Camel Crossing & Floating in the Dead Sea

Yield to the camels, people. ;) 

THIS kind of landscape is what we were expecting when we traveled to the Middle East: desert. The sand looks like marble. We couldn't get over how truly AWEsome this view was. In fact, it was here that we decided to use the word "awesome" more sparingly because few things in life actually put us in a state of awe like knowing that God structured all that surrounded us on that trip.

The top photo is a long distance snapshot of what's left of the Dead Sea. From Tel Aviv to En Gedi (location of Dead Sea), it was about a five hour drive but we think we took the long route.

We were actually warned not to drive this route because Palestinians have been known to hide beside the road with bombs (sand dunes and hills make it hard to see ahead) but we accidentally went this way. Praise Jesus that He had His hand over us and no bombs went off during our drive. 

On our drive through the desert, we hit the -100 meter mark. The Dead Sea is the lowest point on earth in any land mass (417 meters below sea level, to be exact). The quantity of water that evaporates from it is greater than that which flows into it. On our lovely tractor ride down to the Dead Sea from the "spa", signs marked the drastic changes of the shoreline every year. Thus, the signs saying 2000 and 2004. In other words, the Sea is shriveling. Visit it before it disappears. :)

We saw this lonesome clay pot propped up by rocks in the hard mud. Immediately, the verse Jeremiah 2:13 came to mind. This pot is not a cistern, as they are much more complex and actually more like a pit, but this is a great visual of how our lives are broken just like this pot. We attempt to control our own lives by molding them into broken clay pots, when God is there as a natural spring of everflowing Living Water longing to share His abundance with us.

JD heading over to the Dead Sea via boardwalk. The Dead Sea derived its name from the high salinity water which prevents any existence of life forms in the lake. Though the Dead Sea prevents all life forms from living in the water, it does provide healing benefits for people. Healing properties of the water helps arthritis and circulation, strengthens nails and bones, balances skin moisture, slows skin aging and calms the nervous system.

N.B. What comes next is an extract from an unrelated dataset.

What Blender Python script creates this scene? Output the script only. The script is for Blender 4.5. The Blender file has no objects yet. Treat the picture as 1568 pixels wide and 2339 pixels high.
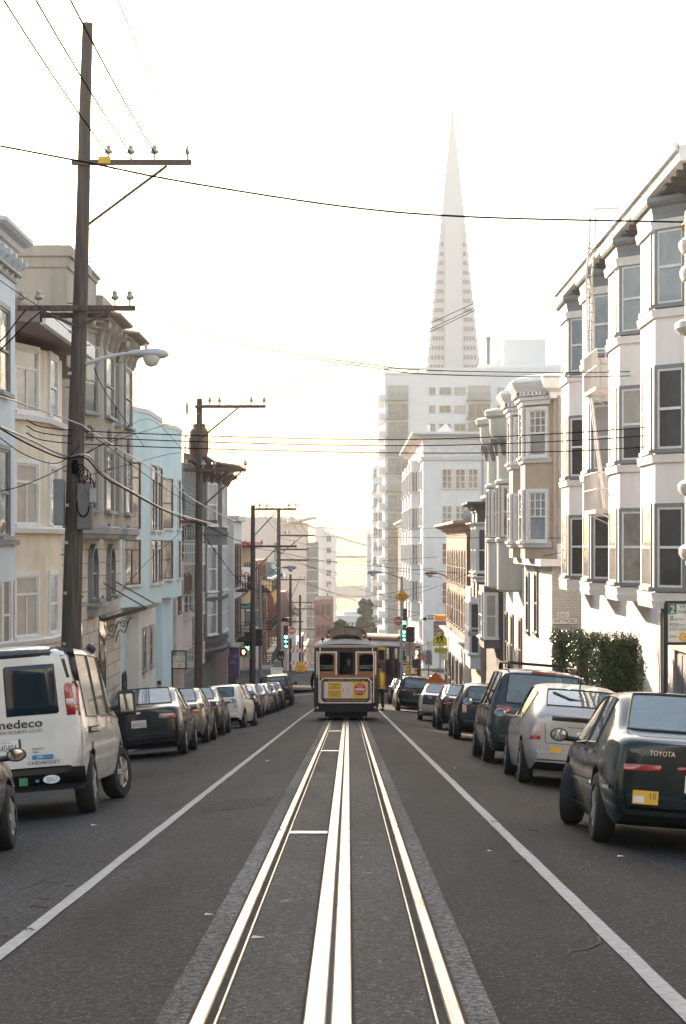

We thought mud would be the base of the Dead Sea because we saw pictures of people floating in the lake with mud covering their bodies. We were mistaken. These jagged, healing salt minerals line the lake. Be sure to wear tennis shoes or thick-soled sandals!

It is impossible to drown in the Dead Sea. We could basically bend our knees as if sitting in a liquid lounge chair. The depth had to be more than five feet here but we wouldn't know because we couldn't even stand up straight. We were human buoys. Absolutely amazing!!

The awesome cabana with salt minerals growing up the posts.

See you again, Dead Sea... I doubt it. :/ The lake dries up at least one yard every year.